Pity you hadn't spread a truckload or two of packing sand around before you fitted the floor.

glock40sw
31st July 2006, 03:06 PM
I'm going to jump in here with a question if I can folks. I have just put down 50m2 of Ironbark 19mm T&G straight onto joists. Clearance to ground is at least 400mm to the bottom of the bearer so probably about 600mm to the bottom of the floor. The 3 sides of the extension are all open so should be plenty of ventilation to the subfloor area. If I get a bit of water runoff going under the house (which might take a few days to dry off) is this going to present similar problems with my T&G?

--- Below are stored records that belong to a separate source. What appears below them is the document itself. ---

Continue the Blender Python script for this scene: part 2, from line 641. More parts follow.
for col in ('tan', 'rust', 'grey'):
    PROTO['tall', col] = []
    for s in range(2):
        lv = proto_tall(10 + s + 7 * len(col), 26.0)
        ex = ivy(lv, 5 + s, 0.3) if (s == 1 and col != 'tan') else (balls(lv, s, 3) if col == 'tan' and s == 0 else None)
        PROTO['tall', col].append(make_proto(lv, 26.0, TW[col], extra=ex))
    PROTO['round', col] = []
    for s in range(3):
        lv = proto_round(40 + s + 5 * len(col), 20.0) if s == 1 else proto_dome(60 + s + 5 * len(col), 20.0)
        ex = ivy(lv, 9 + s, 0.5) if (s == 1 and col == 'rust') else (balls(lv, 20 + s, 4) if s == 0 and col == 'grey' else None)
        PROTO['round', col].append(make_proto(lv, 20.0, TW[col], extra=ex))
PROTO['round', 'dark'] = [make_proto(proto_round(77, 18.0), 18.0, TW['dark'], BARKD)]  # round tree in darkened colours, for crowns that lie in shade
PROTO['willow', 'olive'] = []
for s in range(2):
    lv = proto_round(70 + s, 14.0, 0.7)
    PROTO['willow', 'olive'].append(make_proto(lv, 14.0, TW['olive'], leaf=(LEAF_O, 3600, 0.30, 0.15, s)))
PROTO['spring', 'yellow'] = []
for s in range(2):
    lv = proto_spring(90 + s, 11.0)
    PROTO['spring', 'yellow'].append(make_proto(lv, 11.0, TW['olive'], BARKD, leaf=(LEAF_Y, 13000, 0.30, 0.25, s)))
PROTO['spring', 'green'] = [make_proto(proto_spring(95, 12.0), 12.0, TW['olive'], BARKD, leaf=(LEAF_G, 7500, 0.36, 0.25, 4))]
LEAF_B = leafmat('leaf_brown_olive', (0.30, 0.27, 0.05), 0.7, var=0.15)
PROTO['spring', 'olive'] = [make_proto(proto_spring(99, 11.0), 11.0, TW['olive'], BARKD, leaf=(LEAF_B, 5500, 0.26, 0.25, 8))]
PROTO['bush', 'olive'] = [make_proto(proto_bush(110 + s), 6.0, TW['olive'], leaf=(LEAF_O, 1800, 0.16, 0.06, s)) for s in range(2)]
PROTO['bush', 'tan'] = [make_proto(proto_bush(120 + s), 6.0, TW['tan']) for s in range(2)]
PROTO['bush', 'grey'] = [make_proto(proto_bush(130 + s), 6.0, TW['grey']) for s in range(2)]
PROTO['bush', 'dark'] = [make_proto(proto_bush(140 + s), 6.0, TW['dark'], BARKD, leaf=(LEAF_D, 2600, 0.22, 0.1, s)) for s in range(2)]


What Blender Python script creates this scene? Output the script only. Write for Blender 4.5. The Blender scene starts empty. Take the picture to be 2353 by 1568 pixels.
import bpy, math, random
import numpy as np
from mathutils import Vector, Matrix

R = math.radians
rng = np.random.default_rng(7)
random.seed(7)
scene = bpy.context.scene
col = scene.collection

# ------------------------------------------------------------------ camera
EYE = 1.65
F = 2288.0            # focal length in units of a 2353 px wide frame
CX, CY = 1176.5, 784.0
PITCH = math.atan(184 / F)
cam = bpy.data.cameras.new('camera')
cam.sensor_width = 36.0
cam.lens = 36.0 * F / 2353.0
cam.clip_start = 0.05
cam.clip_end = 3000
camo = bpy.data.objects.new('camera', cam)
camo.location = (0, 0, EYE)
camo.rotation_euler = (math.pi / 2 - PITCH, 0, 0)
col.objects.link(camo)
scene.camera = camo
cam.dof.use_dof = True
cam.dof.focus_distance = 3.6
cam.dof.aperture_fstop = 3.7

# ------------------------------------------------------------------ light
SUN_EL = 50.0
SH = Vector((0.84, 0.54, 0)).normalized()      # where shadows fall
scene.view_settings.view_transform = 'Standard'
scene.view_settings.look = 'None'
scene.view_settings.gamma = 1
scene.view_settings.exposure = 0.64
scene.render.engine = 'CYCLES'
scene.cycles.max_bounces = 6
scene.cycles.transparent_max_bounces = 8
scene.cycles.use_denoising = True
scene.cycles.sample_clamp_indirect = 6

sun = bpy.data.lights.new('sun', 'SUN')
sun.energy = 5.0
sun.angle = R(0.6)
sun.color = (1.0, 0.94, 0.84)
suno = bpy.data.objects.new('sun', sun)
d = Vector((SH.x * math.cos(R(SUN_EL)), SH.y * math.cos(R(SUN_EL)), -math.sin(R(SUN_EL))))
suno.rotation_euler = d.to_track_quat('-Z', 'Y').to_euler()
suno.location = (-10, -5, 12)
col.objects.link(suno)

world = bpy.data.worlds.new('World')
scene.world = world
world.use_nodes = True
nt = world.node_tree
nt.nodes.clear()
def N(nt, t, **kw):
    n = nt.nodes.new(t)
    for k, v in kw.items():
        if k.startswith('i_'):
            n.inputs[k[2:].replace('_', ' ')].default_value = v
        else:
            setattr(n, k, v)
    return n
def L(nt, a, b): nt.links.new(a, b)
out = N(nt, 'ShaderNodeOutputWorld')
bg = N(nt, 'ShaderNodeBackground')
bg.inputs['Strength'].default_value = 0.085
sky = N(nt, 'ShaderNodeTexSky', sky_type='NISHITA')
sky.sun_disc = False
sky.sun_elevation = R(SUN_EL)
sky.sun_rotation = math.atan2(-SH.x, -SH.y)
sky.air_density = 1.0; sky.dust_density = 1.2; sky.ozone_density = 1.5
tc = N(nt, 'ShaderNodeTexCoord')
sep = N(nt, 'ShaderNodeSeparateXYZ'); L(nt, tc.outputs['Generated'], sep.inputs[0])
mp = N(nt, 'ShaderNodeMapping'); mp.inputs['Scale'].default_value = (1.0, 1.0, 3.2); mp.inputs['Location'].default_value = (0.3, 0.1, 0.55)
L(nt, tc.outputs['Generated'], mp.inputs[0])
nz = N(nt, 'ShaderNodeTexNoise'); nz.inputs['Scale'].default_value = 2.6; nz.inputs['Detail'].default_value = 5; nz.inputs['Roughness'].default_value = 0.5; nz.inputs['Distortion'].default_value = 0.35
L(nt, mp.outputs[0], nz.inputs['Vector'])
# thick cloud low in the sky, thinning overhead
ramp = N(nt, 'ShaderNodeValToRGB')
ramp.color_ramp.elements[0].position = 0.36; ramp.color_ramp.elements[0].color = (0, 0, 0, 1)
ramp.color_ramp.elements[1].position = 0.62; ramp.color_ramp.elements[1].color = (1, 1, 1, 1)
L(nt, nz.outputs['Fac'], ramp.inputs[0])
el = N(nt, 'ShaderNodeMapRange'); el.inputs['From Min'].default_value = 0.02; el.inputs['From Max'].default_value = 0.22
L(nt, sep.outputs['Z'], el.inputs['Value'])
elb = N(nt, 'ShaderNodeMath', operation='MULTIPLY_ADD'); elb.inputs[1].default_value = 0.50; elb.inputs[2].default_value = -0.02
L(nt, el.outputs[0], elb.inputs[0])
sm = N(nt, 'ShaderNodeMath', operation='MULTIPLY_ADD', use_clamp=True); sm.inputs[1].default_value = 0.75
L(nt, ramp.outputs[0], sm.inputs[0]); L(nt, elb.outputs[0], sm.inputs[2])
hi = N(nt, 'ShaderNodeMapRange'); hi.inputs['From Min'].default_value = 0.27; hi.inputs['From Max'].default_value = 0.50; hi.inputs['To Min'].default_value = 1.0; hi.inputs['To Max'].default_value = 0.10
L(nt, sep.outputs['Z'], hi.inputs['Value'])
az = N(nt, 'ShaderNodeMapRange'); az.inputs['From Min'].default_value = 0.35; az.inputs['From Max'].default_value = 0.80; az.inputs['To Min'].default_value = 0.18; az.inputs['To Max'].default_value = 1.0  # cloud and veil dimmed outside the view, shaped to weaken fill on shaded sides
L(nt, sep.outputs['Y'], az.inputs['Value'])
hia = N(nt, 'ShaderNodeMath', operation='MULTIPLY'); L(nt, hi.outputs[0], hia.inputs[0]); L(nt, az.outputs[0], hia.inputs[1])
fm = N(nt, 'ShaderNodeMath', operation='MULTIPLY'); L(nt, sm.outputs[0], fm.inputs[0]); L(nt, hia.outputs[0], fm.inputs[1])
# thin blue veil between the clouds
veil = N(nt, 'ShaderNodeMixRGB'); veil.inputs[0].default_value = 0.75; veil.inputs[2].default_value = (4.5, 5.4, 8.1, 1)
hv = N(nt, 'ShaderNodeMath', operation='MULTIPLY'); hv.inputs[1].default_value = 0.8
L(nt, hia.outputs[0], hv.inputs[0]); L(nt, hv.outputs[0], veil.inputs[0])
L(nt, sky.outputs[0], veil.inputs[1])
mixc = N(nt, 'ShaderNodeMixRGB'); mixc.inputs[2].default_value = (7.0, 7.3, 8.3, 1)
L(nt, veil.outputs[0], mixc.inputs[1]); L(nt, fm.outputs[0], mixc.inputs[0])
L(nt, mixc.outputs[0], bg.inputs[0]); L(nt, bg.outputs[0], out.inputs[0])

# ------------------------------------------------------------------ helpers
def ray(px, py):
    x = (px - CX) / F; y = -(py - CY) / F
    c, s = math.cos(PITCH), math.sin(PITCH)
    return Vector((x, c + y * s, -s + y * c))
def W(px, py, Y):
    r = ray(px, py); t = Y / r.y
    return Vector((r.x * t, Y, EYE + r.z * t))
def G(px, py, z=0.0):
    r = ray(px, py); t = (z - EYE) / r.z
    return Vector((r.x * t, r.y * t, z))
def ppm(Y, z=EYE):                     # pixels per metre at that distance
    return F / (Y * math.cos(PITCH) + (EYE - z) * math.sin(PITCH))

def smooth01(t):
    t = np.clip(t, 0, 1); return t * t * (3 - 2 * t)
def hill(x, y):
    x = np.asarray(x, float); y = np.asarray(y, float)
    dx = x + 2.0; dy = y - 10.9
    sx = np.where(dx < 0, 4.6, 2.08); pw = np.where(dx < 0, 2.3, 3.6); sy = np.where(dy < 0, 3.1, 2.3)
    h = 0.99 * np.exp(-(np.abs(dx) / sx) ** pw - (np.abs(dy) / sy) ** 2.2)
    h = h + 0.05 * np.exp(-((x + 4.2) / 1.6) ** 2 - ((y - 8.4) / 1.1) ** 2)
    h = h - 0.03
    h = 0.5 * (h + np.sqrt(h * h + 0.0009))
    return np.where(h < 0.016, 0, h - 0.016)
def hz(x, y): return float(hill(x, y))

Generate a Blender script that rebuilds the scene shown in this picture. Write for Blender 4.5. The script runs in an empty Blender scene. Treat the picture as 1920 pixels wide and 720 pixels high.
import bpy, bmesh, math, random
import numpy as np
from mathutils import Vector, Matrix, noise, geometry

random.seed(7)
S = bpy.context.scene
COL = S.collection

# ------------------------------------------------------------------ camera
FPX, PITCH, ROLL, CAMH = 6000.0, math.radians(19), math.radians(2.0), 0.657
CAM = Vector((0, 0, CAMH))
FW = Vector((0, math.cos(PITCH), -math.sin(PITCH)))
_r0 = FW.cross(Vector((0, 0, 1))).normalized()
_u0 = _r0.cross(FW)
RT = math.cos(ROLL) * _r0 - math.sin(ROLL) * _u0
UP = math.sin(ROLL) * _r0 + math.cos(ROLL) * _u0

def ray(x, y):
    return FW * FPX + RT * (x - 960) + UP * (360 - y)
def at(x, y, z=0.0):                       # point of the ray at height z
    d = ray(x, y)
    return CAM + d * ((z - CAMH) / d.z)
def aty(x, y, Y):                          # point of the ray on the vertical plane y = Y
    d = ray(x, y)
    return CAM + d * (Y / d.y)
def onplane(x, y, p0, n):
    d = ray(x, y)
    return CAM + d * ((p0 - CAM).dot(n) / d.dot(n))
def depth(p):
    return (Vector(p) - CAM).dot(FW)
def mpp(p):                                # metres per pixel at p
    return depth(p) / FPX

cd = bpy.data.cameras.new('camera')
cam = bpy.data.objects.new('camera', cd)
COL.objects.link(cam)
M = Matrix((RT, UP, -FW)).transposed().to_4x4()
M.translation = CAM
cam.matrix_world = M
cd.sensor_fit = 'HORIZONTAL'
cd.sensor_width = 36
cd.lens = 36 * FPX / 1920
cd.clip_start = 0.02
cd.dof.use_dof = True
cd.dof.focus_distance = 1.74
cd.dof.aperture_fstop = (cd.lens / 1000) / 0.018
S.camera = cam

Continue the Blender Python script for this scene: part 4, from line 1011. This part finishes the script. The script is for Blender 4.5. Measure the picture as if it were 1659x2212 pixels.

The reason I ask is the existing place used to get a fair bit of water running under the house with big rains and the old T&G seem fine for it. Whilst I have done some temp stormwater measures I wasn't going to do them proper till a bit later (in hindsight I should have done them prior to the subfloor being built but as I wanted to incorporate bloocks etc. around the perimiter - there is a slight site cut - I was leaving this till last) thus some water will occasionly run under the house over the new T&G floors. I guess I am asking is it OK to leave like this for a few months?

G'day.
I'd be inclined to cut a temporary spoon drain around the perimiter to minimise the under floor moisture ingress. After all, it's better to do it now than have the floor fail later on.

Larry McCully
31st July 2006, 06:24 PM
Because you have 3 sides that are open, you will have enough subfloor ventilation to carry of any relative humidity out. However it would be safe to astrevor sugested to dig a spoon drain around the house to redirect any ponding away from the cavity.